As I have mentioned before, I’m not an expert on art. I’m unsure how to interpret most artworks and have even less idea about the techniques utilized in their creations. This is even more true in the case of modern and contemporary art, but nevertheless, I found some pieces that I really liked.


Beautiful space, n’est pas?

The following two really stood out to me in their uses of color and shapes.


Warhol’s portraits of Elizabeth Taylor.


Of course, you’ve got to have Picasso in a modern art museum.


This next one actually had a warning sign outside of its room: those prone to epileptic seizures should be extremely cautious.

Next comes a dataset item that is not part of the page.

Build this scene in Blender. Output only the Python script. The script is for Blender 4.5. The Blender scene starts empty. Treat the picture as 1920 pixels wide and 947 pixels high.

Initially confused, I completely understood after standing in front of it in person. It’s difficult to get the full effect in photograph and on screen, but you’ll just have to take my word that it overwhelms and disorients you. A truly strange sensation. One that makes your head hurt a little bit after looking at it for too long.

It feels like it’s moving.


This next one is one I would love to have in my future home.

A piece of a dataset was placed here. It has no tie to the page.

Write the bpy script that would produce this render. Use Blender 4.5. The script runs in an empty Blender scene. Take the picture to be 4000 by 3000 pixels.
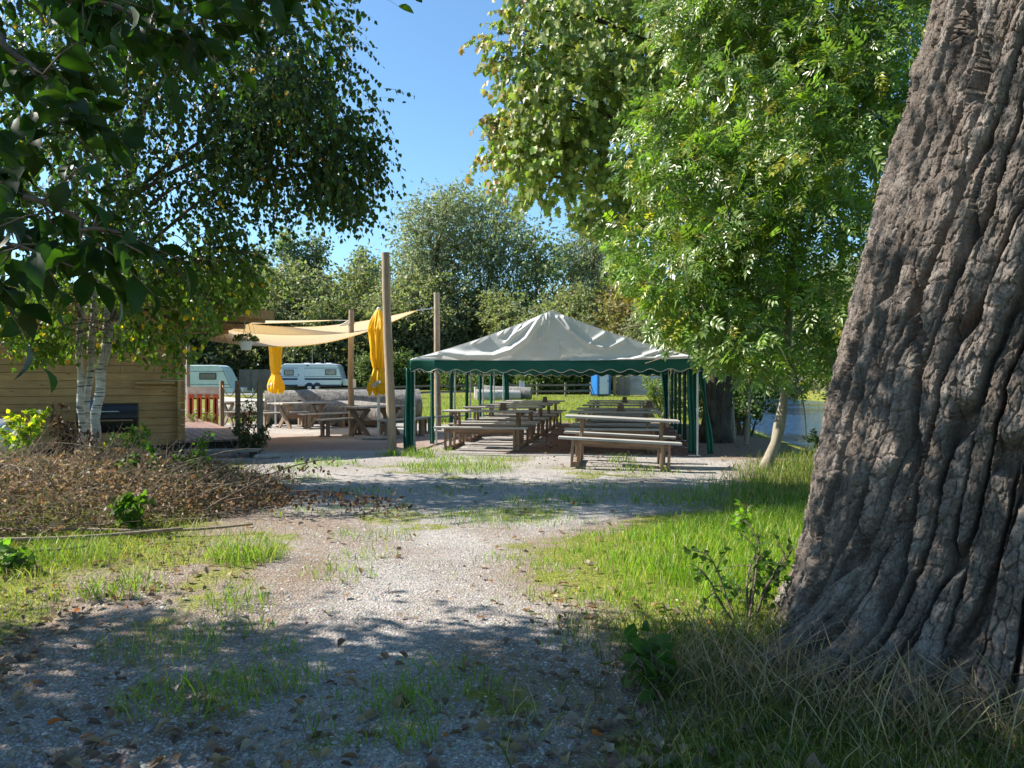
import bpy, math, random
import numpy as np
from mathutils import Vector, Matrix, Quaternion

R = math.radians
rng = np.random.default_rng(7)
random.seed(7)
scene = bpy.context.scene
COL = scene.collection
F = 3080.0                       # focal length of the photo in its own pixels
EYE = 1.5


def gx(px, d):
    return (px - 2000.0) / F * d


def hz(py, d):
    return EYE - (py - 1490.0) / F * d


# ------------------------------------------------------------------ noise
def _h(ix, iy, iz, seed):
    n = (ix.astype(np.int64) * 374761393 + iy.astype(np.int64) * 668265263 + iz.astype(np.int64) * 2147483647 + seed * 974711) & 0xFFFFFFFF
    n = ((n ^ (n >> 13)) * 1274126177) & 0xFFFFFFFF
    n = (n ^ (n >> 16)) & 0xFFFFFFFF
    return n / 4294967295.0


def vnoise(x, y, z=None, seed=0):
    x = np.asarray(x, float); y = np.asarray(y, float)
    z = np.zeros_like(x) if z is None else np.asarray(z, float)
    ix, iy, iz = np.floor(x), np.floor(y), np.floor(z)
    fx, fy, fz = x - ix, y - iy, z - iz
    fx, fy, fz = [f * f * (3 - 2 * f) for f in (fx, fy, fz)]
    out = 0
    for dx in (0, 1):
        for dy in (0, 1):
            for dz in (0, 1):
                w = (fx if dx else 1 - fx) * (fy if dy else 1 - fy) * (fz if dz else 1 - fz)
                out = out + w * _h(ix + dx, iy + dy, iz + dz, seed)
    return out


def fbm(x, y, z=None, octv=4, seed=0):
    s, a, t = 0, 0.5, 0
    f = 1.0
    for o in range(octv):
        s = s + a * vnoise(np.asarray(x) * f, np.asarray(y) * f, None if z is None else np.asarray(z) * f, seed + o * 17)
        t += a; a *= 0.5; f *= 2.03
    return s / t


def worley(u, v, seed=0):
    """distances to nearest and second nearest jittered cell point, and the id of the nearest cell"""
    iu, iv = np.floor(u), np.floor(v)
    f1 = np.full(u.shape, 9.0); f2 = np.full(u.shape, 9.0); cid = np.zeros(u.shape)
    for du in (-1, 0, 1):
        for dv in (-1, 0, 1):
            cu, cv = iu + du, iv + dv
            px = cu + 0.15 + 0.7 * _h(cu, cv, cu * 0, seed)
            py = cv + 0.15 + 0.7 * _h(cu, cv, cu * 0, seed + 5)
            d = np.hypot(u - px, v - py)
            c = _h(cu, cv, cu * 0, seed + 9)
            closer = d < f1
            f2 = np.where(closer, f1, np.minimum(f2, d))
            cid = np.where(closer, c, cid)
            f1 = np.where(closer, d, f1)
    return f1, f2, cid


def sstep(a, b, x):
    t = np.clip((np.asarray(x, float) - a) / (b - a), 0, 1)
    return t * t * (3 - 2 * t)


# ------------------------------------------------------------------ terrain
def bank_x(y):
    return 5.9 + 0.085 * np.maximum(0, np.asarray(y, float) - 12)


def gz(x, y):
    x = np.asarray(x, float); y = np.asarray(y, float)
    t = y - 38.0
    up = 0.022 * np.where(t > 0, np.sqrt(t * t + 9) - 3, 0)
    up = np.minimum(up, 2.4)
    near = sstep(60, 25, y)
    micro = (fbm(x * 0.9, y * 0.9, seed=3) - 0.5) * 0.05 * near
    micro = micro - 0.044 * (x - 1.92) * np.exp(-((x - 1.92) ** 2 + (y - 14.05) ** 2) / 3.2)
    b = x - bank_x(y)
    drop = -2.1 * sstep(0.0, 4.2, b) + 2.6 * sstep(23, 29, b)
    return up * (1 - sstep(0.0, 4.2, b)) + micro + drop


def gzf(x, y):
    return float(gz(np.array([x]), np.array([y]))[0])


# ------------------------------------------------------------------ scene helpers
def tag(o, label=None, cat=None, group=None, kind=None):
    if label: o['label'] = label
    if cat: o['category'] = cat
    if group: o['group'] = group
    if kind: o['kind'] = kind
    return o


def empty(name, loc=(0, 0, 0), rz=0.0, label=None, cat=None, group=None):
    o = bpy.data.objects.new(name, None)
    o.empty_display_size = 0.2
    COL.objects.link(o)
    o.location = loc
    o.rotation_euler = (0, 0, rz)
    return tag(o, label, cat, group)


def link(me, name, mat=None, parent=None):
    o = bpy.data.objects.new(name, me)
    COL.objects.link(o)
    if mat is not None:
        me.materials.append(mat)
    if parent is not None:
        o.parent = parent
    return o


def copy_tree(o, parent=None):
    c = o.copy()
    COL.objects.link(c)
    c.parent = parent
    for ch in list(o.children):
        copy_tree(ch, c)
    return c


def np_mesh(name, verts, faces, cols=None, smooth=False):
    """verts (n,3); faces: (m,k) array or list of such arrays; cols: list of (m,3) per face block"""
    blocks = faces if isinstance(faces, list) else [faces]
    me = bpy.data.meshes.new(name)
    verts = np.asarray(verts, np.float32)
    me.vertices.add(len(verts))
    me.vertices.foreach_set('co', verts.ravel())
    tot = sum(b.size for b in blocks)
    npoly = sum(len(b) for b in blocks)
    me.loops.add(tot)
    me.polygons.add(npoly)
    vi = np.concatenate([np.asarray(b, np.int32).ravel() for b in blocks])
    me.loops.foreach_set('vertex_index', vi)
    starts = []
    s = 0
    for b in blocks:
        k = b.shape[1]
        starts.append(s + np.arange(len(b)) * k)
        s += b.size
    me.polygons.foreach_set('loop_start', np.concatenate(starts).astype(np.int32))
    if smooth:
        me.polygons.foreach_set('use_smooth', np.ones(npoly, bool))
    me.update(calc_edges=True)
    if cols is not None:
        c = np.concatenate(cols) if isinstance(cols, list) else cols
        a = me.attributes.new('Col', 'FLOAT_COLOR', 'FACE')
        rgba = np.ones((npoly, 4), np.float32)
        rgba[:, :3] = c
        a.data.foreach_set('color', rgba.ravel())
    return me


class MB:
    """collects shapes; build() links them as ONE mesh object"""
    def __init__(s):
        s.v, s.f = [], []

    def add(s, verts, faces):
        n = len(s.v)
        s.v.extend([tuple(map(float, p)) for p in verts])
        s.f.extend([tuple(int(i) + n for i in f) for f in faces])
        return s

    def box(s, c, size, rz=0.0, rot=None):
        m = rot if rot is not None else Matrix.Rotation(rz, 3, 'Z')
        c = Vector(c); hx, hy, h = [q / 2 for q in size]
        vs = [c + m @ Vector((x * hx, y * hy, z * h)) for z in (-1, 1) for y in (-1, 1) for x in (-1, 1)]
        return s.add(vs, [(0, 2, 3, 1), (4, 5, 7, 6), (0, 1, 5, 4), (2, 6, 7, 3), (0, 4, 6, 2), (1, 3, 7, 5)])

    def beam(s, p0, p1, w, h, up=(0, 0, 1)):
        """bar of section w (sideways) by h (towards up) from p0 to p1"""
        p0, p1 = Vector(p0), Vector(p1)
        d = (p1 - p0); L = d.length; d.normalize()
        up = Vector(up)
        sd = d.cross(up)
        if sd.length < 1e-4: sd = d.cross(Vector((0, 1, 0)))
        sd.normalize(); u = sd.cross(d)
        m = Matrix((d, sd, u)).transposed()
        return s.box((p0 + p1) / 2, (L, w, h), rot=m)

    def tube(s, path, radii, n=8, cap=True, ref=(0.3, 0.2, 0.9)):
        path = [Vector(p) for p in path]
        if not hasattr(radii, '__len__'): radii = [radii] * len(path)
        rings = []
        prev = None
        for i, p in enumerate(path):
            a = path[max(i - 1, 0)]; b = path[min(i + 1, len(path) - 1)]
            d = (b - a).normalized()
            if prev is None:
                sd = d.cross(Vector(ref))
                if sd.length < 1e-3: sd = d.cross(Vector((1, 0, 0)))
            else:
                sd = prev - d * prev.dot(d)
            sd.normalize(); prev = sd
            u = d.cross(sd)
            rings.append([p + (sd * math.cos(2 * math.pi * k / n) + u * math.sin(2 * math.pi * k / n)) * radii[i] for k in range(n)])
        vs = [q for r in rings for q in r]
        fs = [(i * n + k, i * n + (k + 1) % n, (i + 1) * n + (k + 1) % n, (i + 1) * n + k) for i in range(len(path) - 1) for k in range(n)]
        if cap:
            fs.append(tuple(range(n - 1, -1, -1)))
            fs.append(tuple((len(path) - 1) * n + k for k in range(n)))
        return s.add(vs, fs)

    def lathe(s, prof, n=20, c=(0, 0, 0), wob=None, cap=True):
        vs = []
        for (z, r) in prof:
            for k in range(n):
                a = 2 * math.pi * k / n
                q = r * (wob(a, z) if wob else 1)
                vs.append((c[0] + q * math.cos(a), c[1] + q * math.sin(a), c[2] + z))
        fs = [(i * n + k, i * n + (k + 1) % n, (i + 1) * n + (k + 1) % n, (i + 1) * n + k) for i in range(len(prof) - 1) for k in range(n)]
        if cap:
            fs.append(tuple(range(n - 1, -1, -1)))
            fs.append(tuple((len(prof) - 1) * n + k for k in range(n)))
        return s.add(vs, fs)

    def grid(s, nx, ny, fn):
        vs = [fn(i / nx, j / ny) for j in range(ny + 1) for i in range(nx + 1)]
        w = nx + 1
        fs = [(j * w + i, j * w + i + 1, (j + 1) * w + i + 1, (j + 1) * w + i) for j in range(ny) for i in range(nx)]
        return s.add(vs, fs)

    def prism(s, outline, y0, y1):
        """outline of (x, z) swept from y0 to y1"""
        n = len(outline)
        vs = [(x, y0, z) for x, z in outline] + [(x, y1, z) for x, z in outline]
        fs = [tuple(range(n)), tuple(range(2 * n - 1, n - 1, -1))]
        fs += [(i, i + n, (i + 1) % n + n, (i + 1) % n) for i in range(n)]
        return s.add(vs, fs)

    def build(s, name, mat, parent=None, smooth=False, bevel=0.0, solid=0.0):
        me = bpy.data.meshes.new(name)
        me.from_pydata(s.v, [], s.f)
        me.update()
        if smooth:
            me.polygons.foreach_set('use_smooth', np.ones(len(me.polygons), bool))
            if smooth == 'auto':
                me.set_sharp_from_angle(angle=R(40))
        o = link(me, name, mat, parent)
        if solid:
            m = o.modifiers.new('solid', 'SOLIDIFY'); m.thickness = solid; m.offset = 0
        if bevel:
            m = o.modifiers.new('bevel', 'BEVEL'); m.width = bevel; m.segments = 1; m.limit_method = 'ANGLE'
        return o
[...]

So, all those previous works are considered modern art, which I prefer over contemporary art. Why? Because contemporary art confuses me quite a bit.

For example, this next one is literally just blue paint splatters on canvas. What makes it contemporary art is the fact that the artist had naked women, coated with blue paint, roll over the canvas. This may be unfair, but I couldn’t help but compare it the works of my preschool days.

I think it’s supposed to symbolize freedom or a similar concept. Not quite sure.


This next one I found pretty cool because it’s stuck on a wall and coming right at you, but it kind of creeped me out, to be honest.


This next one is…


Yup, a blank canvas.

Maybe I’m just awful at appreciating artworks like this one, but I really have trouble understanding why this is considered art while the blank canvas that I bought from Costco isn’t.

Yet again, because it was so confusing, I stood in front of that blank canvas for longer than I intended, trying to figure it out. I have to admit that it got me thinking faster than other pieces of work, so to the artist, you got me there.


To get from one level to another, you walk through some amazing tunnels.


There are some beautiful outside exhibits.


While level 2 and 3 are filled with exhibits, the top level gives you one of the most incredible panoramic views of Paris.

I’d recommend a trip to the Centre Pompidou just for the view.


Not only do you get to see the Eiffel Tower on one side…


But you get to see Sacre-Coeur on the other.


Some of my favorite photos were taken at this spot.


So was the 40 minute wait worth it? You betcha.